» Brief: Start at the line where "What Blender Python" appears and end at the line where "return y0 +" appears; repeat those lines exactly, both ends included, leaving pictures behind.

» Dataset content:
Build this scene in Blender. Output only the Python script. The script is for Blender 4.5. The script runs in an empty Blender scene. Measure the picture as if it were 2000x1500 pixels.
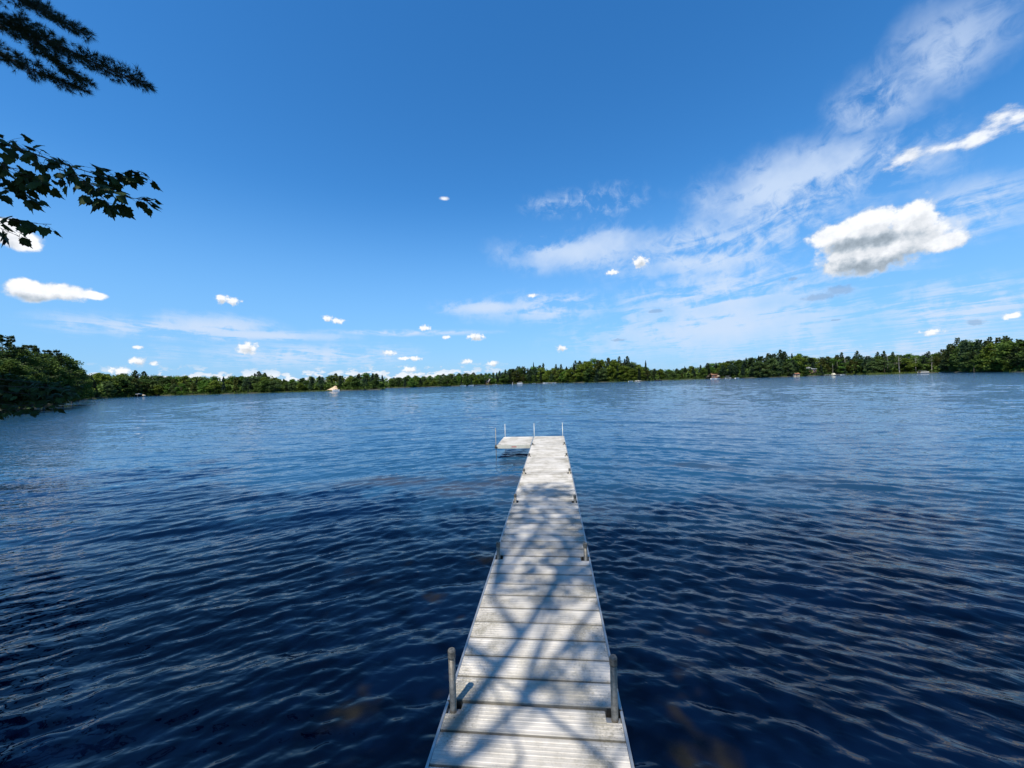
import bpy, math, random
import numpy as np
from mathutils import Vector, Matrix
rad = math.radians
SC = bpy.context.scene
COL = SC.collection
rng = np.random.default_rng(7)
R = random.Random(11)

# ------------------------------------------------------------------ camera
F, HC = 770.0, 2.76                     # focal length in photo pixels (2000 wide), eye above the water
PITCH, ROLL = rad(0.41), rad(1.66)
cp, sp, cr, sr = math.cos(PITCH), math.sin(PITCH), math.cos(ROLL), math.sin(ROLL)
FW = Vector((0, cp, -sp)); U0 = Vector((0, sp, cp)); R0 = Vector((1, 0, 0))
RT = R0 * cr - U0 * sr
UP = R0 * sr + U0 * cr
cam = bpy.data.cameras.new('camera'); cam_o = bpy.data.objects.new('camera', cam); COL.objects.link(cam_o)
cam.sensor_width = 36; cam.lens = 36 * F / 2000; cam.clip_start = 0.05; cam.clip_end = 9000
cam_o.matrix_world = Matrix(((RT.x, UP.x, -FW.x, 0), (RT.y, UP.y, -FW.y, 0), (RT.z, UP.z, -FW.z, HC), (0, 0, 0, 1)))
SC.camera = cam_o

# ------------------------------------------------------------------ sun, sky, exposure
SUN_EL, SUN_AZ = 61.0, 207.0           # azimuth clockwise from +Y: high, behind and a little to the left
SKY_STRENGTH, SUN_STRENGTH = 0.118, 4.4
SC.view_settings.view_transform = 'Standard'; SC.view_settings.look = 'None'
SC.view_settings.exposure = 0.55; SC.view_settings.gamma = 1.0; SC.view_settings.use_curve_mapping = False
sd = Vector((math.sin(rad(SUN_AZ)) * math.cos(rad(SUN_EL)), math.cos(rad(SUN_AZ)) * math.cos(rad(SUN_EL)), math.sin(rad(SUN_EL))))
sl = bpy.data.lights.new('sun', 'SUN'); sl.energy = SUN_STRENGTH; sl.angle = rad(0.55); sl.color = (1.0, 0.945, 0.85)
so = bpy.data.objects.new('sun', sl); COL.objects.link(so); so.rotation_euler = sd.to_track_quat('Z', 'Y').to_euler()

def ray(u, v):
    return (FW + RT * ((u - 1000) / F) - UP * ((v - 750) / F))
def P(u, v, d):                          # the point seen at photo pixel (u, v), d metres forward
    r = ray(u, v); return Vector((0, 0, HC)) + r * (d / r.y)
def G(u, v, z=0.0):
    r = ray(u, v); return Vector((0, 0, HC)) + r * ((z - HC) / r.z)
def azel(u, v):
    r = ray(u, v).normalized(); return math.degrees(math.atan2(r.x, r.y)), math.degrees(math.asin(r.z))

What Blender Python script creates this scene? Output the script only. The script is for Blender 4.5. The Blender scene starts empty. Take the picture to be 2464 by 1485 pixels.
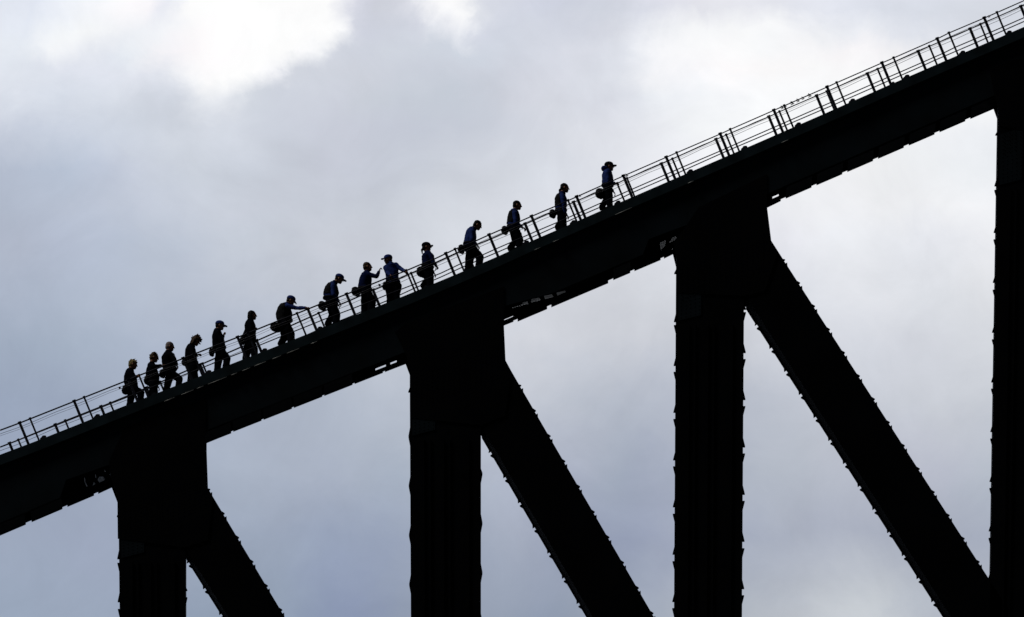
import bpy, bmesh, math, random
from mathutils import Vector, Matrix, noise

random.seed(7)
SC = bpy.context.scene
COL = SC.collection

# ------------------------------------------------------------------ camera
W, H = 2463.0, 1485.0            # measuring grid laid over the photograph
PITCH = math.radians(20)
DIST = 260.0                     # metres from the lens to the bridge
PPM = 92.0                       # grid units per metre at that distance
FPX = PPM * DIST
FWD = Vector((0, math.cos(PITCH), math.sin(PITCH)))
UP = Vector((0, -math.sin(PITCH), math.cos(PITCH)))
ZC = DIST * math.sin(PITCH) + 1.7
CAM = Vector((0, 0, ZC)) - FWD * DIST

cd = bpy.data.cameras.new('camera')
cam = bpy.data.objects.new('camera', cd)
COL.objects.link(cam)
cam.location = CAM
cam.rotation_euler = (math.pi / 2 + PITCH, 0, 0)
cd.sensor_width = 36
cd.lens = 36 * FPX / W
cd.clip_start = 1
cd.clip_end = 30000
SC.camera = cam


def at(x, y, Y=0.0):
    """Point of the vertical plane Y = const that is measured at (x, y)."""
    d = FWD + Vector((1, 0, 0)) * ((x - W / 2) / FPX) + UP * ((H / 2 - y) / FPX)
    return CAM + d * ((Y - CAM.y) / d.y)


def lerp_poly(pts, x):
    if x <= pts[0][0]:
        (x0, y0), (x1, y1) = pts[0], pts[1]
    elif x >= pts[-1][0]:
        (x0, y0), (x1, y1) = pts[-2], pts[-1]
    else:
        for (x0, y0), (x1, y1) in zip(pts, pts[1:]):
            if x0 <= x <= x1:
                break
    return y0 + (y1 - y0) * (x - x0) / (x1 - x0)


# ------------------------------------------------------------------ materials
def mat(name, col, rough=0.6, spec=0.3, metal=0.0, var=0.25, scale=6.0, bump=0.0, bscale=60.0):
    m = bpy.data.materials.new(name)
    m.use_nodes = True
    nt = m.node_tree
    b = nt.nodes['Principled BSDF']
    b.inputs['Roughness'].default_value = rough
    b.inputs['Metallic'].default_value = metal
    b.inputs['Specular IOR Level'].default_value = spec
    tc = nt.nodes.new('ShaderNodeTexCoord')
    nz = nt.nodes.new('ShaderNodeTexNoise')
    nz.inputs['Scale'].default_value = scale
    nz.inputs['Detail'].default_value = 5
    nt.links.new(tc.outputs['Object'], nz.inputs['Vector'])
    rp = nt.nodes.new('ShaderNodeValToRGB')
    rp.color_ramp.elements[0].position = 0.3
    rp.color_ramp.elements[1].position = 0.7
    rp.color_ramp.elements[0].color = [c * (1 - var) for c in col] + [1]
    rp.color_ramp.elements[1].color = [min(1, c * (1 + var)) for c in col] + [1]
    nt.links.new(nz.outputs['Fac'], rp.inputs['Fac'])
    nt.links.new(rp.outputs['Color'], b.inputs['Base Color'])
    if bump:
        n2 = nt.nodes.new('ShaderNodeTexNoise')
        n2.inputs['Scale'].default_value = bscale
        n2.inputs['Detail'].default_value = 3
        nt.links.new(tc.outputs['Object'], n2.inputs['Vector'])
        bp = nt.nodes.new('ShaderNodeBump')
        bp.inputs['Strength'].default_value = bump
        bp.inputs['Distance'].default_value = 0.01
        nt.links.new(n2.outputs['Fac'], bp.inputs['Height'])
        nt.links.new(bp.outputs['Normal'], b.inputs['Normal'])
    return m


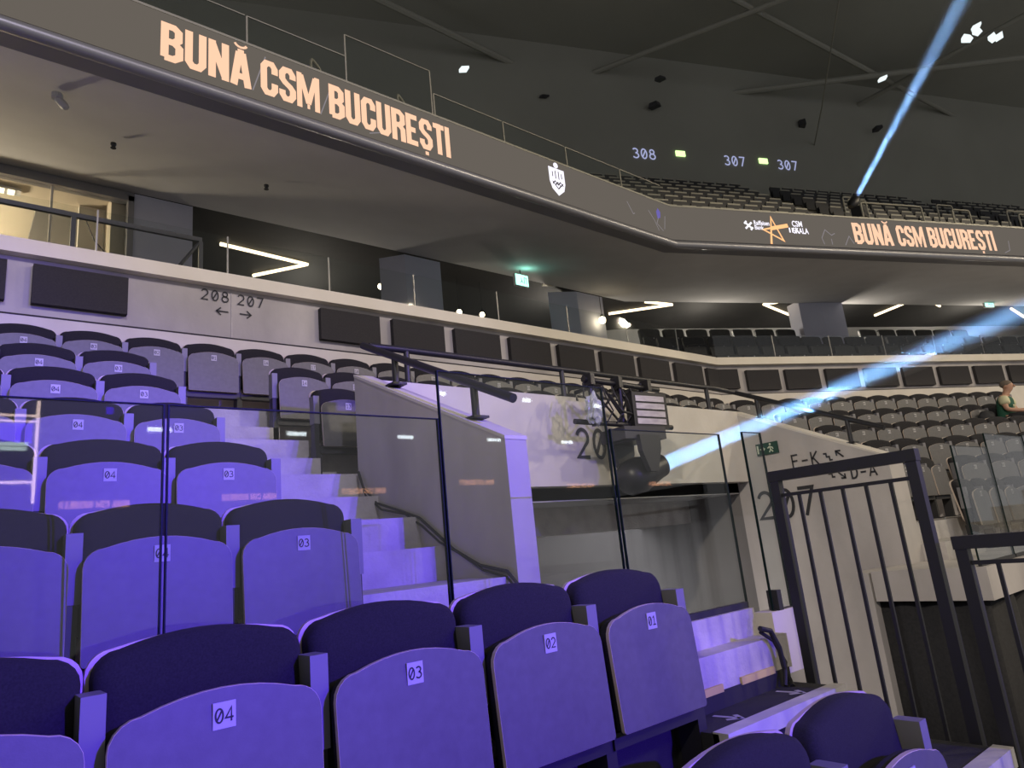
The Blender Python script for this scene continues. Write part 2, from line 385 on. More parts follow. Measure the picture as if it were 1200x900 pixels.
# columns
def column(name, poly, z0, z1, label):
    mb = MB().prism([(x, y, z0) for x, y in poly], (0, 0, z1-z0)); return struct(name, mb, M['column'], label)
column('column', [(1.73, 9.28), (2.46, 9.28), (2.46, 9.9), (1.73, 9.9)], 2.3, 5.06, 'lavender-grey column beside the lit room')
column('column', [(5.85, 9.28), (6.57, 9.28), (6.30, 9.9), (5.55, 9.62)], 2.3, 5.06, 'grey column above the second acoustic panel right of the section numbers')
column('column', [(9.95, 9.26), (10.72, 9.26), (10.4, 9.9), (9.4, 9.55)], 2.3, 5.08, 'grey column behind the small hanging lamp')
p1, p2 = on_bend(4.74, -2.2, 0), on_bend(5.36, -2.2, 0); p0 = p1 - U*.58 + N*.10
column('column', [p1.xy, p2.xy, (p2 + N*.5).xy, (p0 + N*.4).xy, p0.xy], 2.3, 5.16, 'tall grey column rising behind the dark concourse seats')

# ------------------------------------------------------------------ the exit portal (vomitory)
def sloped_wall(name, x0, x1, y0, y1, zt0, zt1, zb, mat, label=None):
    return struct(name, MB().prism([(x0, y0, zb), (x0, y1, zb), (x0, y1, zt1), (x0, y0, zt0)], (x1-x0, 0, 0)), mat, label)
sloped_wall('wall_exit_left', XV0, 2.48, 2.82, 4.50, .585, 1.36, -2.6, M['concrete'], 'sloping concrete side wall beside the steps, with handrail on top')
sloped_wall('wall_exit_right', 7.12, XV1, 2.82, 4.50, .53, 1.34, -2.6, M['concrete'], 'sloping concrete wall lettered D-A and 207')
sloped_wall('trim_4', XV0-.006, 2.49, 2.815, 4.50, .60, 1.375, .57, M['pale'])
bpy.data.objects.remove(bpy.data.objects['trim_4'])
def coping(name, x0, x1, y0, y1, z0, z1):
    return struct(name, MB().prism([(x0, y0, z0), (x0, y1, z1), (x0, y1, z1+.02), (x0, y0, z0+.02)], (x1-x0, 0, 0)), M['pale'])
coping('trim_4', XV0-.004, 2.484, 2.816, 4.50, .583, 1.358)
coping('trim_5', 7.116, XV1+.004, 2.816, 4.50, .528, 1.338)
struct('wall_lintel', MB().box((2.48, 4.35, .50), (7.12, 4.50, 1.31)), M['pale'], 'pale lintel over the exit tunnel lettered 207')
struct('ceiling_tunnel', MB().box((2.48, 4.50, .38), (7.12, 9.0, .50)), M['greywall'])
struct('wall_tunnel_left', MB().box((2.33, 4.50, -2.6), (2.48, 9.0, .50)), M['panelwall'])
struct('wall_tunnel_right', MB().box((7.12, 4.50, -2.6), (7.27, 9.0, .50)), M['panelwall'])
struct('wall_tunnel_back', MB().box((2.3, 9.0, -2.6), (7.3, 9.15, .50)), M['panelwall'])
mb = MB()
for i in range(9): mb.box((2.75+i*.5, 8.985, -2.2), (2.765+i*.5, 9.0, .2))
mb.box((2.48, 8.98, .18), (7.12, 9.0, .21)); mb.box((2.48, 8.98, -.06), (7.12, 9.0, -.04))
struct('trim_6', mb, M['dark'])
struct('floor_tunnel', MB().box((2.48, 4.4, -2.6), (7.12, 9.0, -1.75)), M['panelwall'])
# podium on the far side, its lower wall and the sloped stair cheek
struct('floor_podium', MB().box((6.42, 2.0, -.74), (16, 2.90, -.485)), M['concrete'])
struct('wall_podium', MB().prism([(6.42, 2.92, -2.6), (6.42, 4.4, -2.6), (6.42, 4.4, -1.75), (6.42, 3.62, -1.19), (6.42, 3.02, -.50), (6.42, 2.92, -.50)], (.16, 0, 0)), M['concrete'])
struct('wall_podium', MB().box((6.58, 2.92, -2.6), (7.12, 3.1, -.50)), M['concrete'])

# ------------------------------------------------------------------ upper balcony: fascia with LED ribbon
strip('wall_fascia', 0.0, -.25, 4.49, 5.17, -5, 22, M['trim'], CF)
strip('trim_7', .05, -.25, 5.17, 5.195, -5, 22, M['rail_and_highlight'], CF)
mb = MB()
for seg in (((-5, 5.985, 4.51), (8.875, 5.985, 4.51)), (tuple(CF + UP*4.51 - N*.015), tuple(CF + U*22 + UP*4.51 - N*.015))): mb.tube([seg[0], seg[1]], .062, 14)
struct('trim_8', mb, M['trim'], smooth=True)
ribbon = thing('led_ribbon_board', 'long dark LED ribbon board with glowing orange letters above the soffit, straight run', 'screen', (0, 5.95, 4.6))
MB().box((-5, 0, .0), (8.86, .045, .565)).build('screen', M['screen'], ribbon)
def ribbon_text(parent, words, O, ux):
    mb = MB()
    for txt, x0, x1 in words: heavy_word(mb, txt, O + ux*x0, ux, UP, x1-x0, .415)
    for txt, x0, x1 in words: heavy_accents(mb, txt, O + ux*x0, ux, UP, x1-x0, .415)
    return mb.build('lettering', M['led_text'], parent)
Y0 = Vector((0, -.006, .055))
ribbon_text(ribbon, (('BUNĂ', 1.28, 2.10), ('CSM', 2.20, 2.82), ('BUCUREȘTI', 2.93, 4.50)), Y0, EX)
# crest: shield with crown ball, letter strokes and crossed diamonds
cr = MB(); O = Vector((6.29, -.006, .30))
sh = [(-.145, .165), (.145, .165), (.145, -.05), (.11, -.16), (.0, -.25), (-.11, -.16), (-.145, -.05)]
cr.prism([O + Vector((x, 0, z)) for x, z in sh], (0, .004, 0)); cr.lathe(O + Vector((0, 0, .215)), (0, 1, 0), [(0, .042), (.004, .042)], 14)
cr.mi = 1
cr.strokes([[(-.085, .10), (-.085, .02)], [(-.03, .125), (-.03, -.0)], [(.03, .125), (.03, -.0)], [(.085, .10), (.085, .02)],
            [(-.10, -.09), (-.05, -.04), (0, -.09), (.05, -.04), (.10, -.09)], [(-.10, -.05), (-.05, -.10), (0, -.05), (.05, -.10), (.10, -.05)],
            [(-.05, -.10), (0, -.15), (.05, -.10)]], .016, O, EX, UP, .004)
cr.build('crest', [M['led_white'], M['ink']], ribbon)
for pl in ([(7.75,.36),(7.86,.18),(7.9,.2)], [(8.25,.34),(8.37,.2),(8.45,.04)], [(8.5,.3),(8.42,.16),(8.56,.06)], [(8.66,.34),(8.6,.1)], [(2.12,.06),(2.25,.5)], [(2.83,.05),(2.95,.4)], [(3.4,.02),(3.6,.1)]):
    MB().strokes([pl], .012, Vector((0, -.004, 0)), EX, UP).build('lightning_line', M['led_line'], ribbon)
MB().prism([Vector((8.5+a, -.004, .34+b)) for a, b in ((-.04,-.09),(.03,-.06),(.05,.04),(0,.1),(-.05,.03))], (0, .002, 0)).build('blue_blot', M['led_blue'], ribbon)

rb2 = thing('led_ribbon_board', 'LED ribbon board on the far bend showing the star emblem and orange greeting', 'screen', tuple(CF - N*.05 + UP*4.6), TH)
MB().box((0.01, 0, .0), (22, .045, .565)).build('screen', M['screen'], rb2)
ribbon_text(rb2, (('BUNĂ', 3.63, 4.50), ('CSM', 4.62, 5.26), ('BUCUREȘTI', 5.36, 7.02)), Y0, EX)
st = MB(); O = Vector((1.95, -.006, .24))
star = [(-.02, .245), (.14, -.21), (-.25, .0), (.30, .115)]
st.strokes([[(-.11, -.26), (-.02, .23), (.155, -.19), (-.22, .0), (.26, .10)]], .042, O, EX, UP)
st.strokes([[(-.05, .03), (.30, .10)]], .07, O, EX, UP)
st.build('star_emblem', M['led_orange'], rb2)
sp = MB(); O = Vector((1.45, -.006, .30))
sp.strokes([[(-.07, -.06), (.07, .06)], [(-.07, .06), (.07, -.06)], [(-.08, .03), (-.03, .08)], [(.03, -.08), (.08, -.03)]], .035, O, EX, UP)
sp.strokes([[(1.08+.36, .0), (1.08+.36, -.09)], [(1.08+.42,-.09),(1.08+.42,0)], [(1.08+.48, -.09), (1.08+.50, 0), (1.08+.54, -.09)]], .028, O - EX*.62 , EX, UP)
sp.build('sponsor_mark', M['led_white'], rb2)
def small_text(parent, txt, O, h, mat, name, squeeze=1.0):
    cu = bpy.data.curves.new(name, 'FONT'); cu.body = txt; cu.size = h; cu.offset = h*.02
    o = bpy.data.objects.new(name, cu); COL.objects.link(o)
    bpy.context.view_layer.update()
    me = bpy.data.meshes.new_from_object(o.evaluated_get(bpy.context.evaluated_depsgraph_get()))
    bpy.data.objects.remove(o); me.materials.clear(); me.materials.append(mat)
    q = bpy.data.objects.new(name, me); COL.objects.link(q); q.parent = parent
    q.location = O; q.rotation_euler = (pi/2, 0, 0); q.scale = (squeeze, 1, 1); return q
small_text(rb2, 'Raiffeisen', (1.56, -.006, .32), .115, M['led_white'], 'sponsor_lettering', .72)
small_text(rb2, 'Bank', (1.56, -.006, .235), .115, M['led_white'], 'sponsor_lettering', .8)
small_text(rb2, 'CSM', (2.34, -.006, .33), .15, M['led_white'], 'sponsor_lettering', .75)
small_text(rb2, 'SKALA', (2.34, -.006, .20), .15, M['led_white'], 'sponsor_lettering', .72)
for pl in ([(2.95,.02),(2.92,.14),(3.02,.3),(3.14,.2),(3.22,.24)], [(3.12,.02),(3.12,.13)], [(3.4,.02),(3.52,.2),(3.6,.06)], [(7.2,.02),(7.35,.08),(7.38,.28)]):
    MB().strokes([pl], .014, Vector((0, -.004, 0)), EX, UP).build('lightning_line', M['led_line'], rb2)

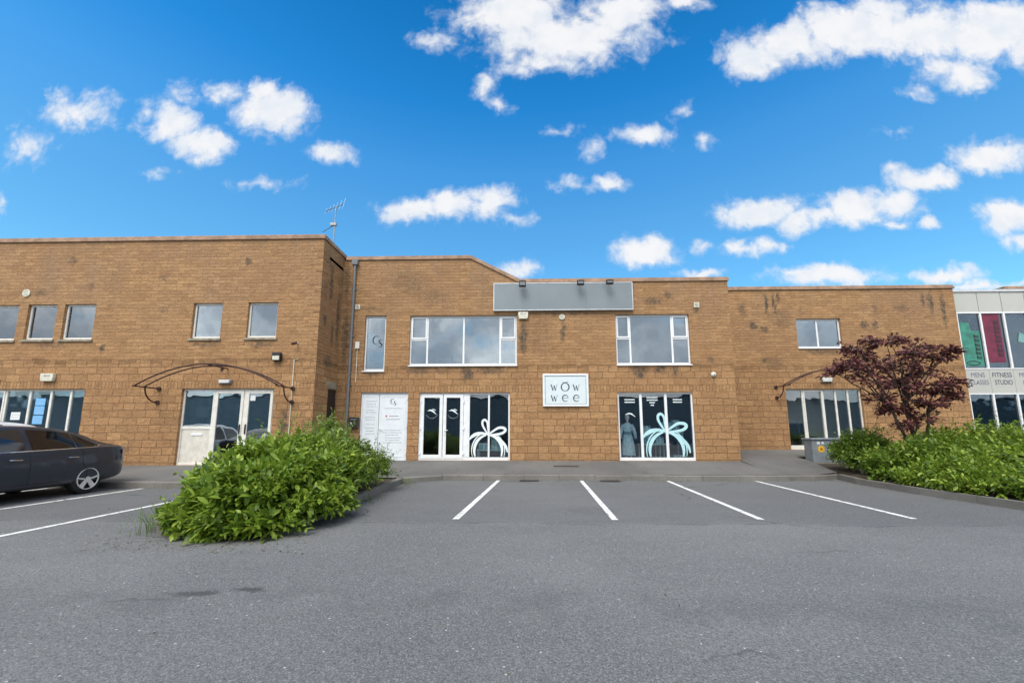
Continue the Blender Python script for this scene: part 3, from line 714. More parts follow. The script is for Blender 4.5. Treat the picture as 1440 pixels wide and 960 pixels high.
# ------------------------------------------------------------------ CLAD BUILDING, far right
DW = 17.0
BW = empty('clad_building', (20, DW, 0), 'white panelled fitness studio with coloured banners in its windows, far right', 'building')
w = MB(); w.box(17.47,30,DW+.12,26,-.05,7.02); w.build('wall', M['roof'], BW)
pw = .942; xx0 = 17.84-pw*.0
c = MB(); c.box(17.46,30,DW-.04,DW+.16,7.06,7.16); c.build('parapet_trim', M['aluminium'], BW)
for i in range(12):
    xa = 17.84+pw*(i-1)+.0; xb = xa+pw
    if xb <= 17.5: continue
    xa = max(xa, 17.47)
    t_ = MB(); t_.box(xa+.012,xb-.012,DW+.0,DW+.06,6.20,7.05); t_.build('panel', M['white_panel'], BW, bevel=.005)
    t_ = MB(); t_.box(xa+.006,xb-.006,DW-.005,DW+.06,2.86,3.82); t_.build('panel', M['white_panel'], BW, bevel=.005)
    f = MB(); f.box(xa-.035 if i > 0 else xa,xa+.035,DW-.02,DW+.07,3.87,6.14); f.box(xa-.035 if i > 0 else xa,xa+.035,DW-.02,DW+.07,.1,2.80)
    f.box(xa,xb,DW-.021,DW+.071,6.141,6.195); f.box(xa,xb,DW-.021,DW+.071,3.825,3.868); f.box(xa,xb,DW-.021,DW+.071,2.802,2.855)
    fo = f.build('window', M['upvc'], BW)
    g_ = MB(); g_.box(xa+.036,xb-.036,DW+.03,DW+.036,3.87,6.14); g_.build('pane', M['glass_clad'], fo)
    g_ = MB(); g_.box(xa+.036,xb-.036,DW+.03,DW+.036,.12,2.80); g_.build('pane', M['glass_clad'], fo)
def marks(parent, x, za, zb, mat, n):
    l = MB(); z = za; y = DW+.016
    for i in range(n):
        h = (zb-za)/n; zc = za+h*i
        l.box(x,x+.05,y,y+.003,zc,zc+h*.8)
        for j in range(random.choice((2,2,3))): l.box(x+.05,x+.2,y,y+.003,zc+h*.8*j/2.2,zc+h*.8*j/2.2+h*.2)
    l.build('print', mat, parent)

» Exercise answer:
What Blender Python script creates this scene? Output the script only. The script is for Blender 4.5. The Blender scene starts empty. Take the picture to be 2464 by 1485 pixels.
import bpy, bmesh, math, random
from mathutils import Vector, Matrix, noise

random.seed(7)
SC = bpy.context.scene
COL = SC.collection

# ------------------------------------------------------------------ camera
W, H = 2463.0, 1485.0            # measuring grid laid over the photograph
PITCH = math.radians(20)
DIST = 260.0                     # metres from the lens to the bridge
PPM = 92.0                       # grid units per metre at that distance
FPX = PPM * DIST
FWD = Vector((0, math.cos(PITCH), math.sin(PITCH)))
UP = Vector((0, -math.sin(PITCH), math.cos(PITCH)))
ZC = DIST * math.sin(PITCH) + 1.7
CAM = Vector((0, 0, ZC)) - FWD * DIST

cd = bpy.data.cameras.new('camera')
cam = bpy.data.objects.new('camera', cd)
COL.objects.link(cam)
cam.location = CAM
cam.rotation_euler = (math.pi / 2 + PITCH, 0, 0)
cd.sensor_width = 36
cd.lens = 36 * FPX / W
cd.clip_start = 1
cd.clip_end = 30000
SC.camera = cam


def at(x, y, Y=0.0):
    """Point of the vertical plane Y = const that is measured at (x, y)."""
    d = FWD + Vector((1, 0, 0)) * ((x - W / 2) / FPX) + UP * ((H / 2 - y) / FPX)
    return CAM + d * ((Y - CAM.y) / d.y)


def lerp_poly(pts, x):
    if x <= pts[0][0]:
        (x0, y0), (x1, y1) = pts[0], pts[1]
    elif x >= pts[-1][0]:
        (x0, y0), (x1, y1) = pts[-2], pts[-1]
    else:
        for (x0, y0), (x1, y1) in zip(pts, pts[1:]):
            if x0 <= x <= x1:
                break
    return y0 + (y1 - y0) * (x - x0) / (x1 - x0)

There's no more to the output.